Hopefully, the question is more clear now. I’ll keep digging around the code to see if I can get any more information.

Thanks again for your help.

Sorry, I’m dense. I still don’t get it. All of the sequences within an OTU at the 0.05 level are at most 5% different from each other.

I’m not sure what you’re saying, but…
…this says nothing about how similar one OTU is to the next.
…the distinction between distance and difference are going to be made by how the user defines and calculates the values.

What the algorithm does is this…

  1. Search for the minimum distance in the matrix and join the OTUs/sequences represented by the distance
  2. Merge the OTUs/sequences by some rule as defined by NN, AN, or FN
  3. Repeat

As the minimum distance in the matrix increases we look for it to cross thresholds defined by the precision level. Once you reach 0.0549 and you know that each OTU has X, Y, Z, and etc. number of sequences, those data are pumped out for a distance level of 0.05 and a precision of 100.

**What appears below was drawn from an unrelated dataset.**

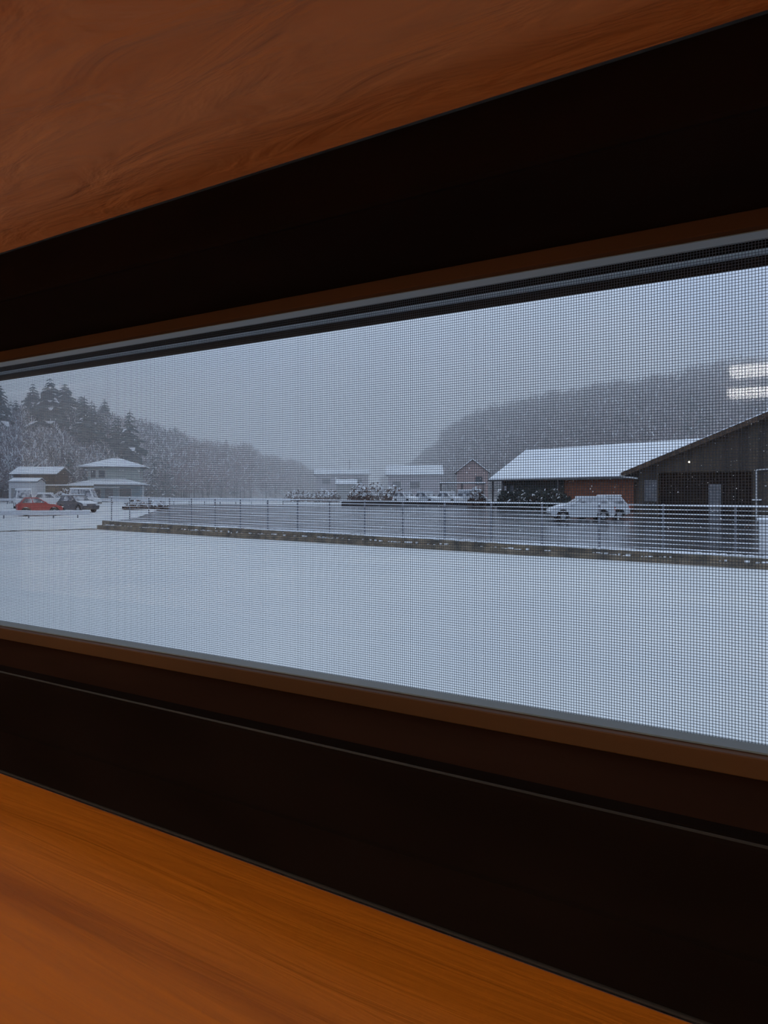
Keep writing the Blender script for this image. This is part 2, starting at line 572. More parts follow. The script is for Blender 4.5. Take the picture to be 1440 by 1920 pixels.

Thanks for responding again. Maybe I’m confusing the issue. Here’s an example:

I have the lower triangle of a Phylip-formatted distance matrix that I’m computing manually from global, pairwise distances that are not based on some % difference between sequences (as in dist.seq) from a set of approximately 39K unique reads across 16 samples. I read in this matrix into mothur, run hcluster, and get (among many other lines), the following line:

0.05 13 17766 4885 829 195 89 43 19 18 95 5 1 1

So here’s how I’m interpreting these results. Please correct me where I’m wrong.

At the 0.05 distance cutoff:

  • There are 13 reads in the largest OTU
  • There are 17766 OTUs with only 1 read
  • There are 4885 OTUs with 2 reads
  • There are 829 OTUs with 3 reads
  • There is only 1 OTU with 11 reads
  • There is only 1 OTU with 12 reads

In total, at 0.05, there are 13 OTUs. Also, at the 0.05 distance cutoff, are you saying that all 13 of these OTUs only differ by 5%? Or are you saying that within each OTU category, the reads differ by only 5%? Or both? I’m having a hard time wrapping my brain around this (obviously ;-)). It seems like all of the OTU categories would differ by a distance of 0.05, which is not guaranteed to be the same thing as difference of 5%.

So, what do you think? Am I totally crazy?

Thanks,
Chris

Ok, we’re getting there…

0.05 13 17766 4885 829 195 89 43 19 18 95 5 1 1

Your interpretation is mostly correct (except that you have 1 12-ton and 1 13-ton) until you get to the total number of OTUs. It isn’t 13, rather it is 17766+4885+829+…+1+1 or 23,946 total OTUs. Within each of these 23,946 OTUs the most any of the sequences within any one OTU is 0.05. We don’t know how different OTU1 is from OTU2, but that is an interesting question for another day.

Hope this helps,
Pat

OK, thanks. Back to the distance vs. % difference question. If we’re using a distance metric that is not based on uncorrected pairwise distances like those calculated from dist.seqs are, it does not seem possible to use the 0.03, 0.05, 0.10 as reasonable OTU cutoffs, assuming that these distances/percent differences relate to some taxonomic level. If you look at the logdet/paralinear distance, for example, the range of distances could be [0,Infinity] making % impossible. However, under those calculated by dist.seqs, the range of distances is bounded [0,1] making %s much more interpretable. What do you think? We have some ideas on how to relate % difference to these corrected distances, but want to make sure that this makes sense with what mothur is doing, first.

Thanks,
Chris

we (i.e. the field) are generally pretty sloppy about distance/difference. reviewers ask for units on a distance and we give them %. you’re right that corrected distances can be larger than 1, which is obviously awkward. with well aligned 16s sequences this doesn’t happen even with corrected distances. the max distance that dist.seqs can calculate is 1. i’d also say that any true distance that corrects for multiple substitutions will have to have 5 characters to include gaps - this is rarely, if ever done. it seems like people only use a multiple substitution correction out of some sense of phylogenetic guilt.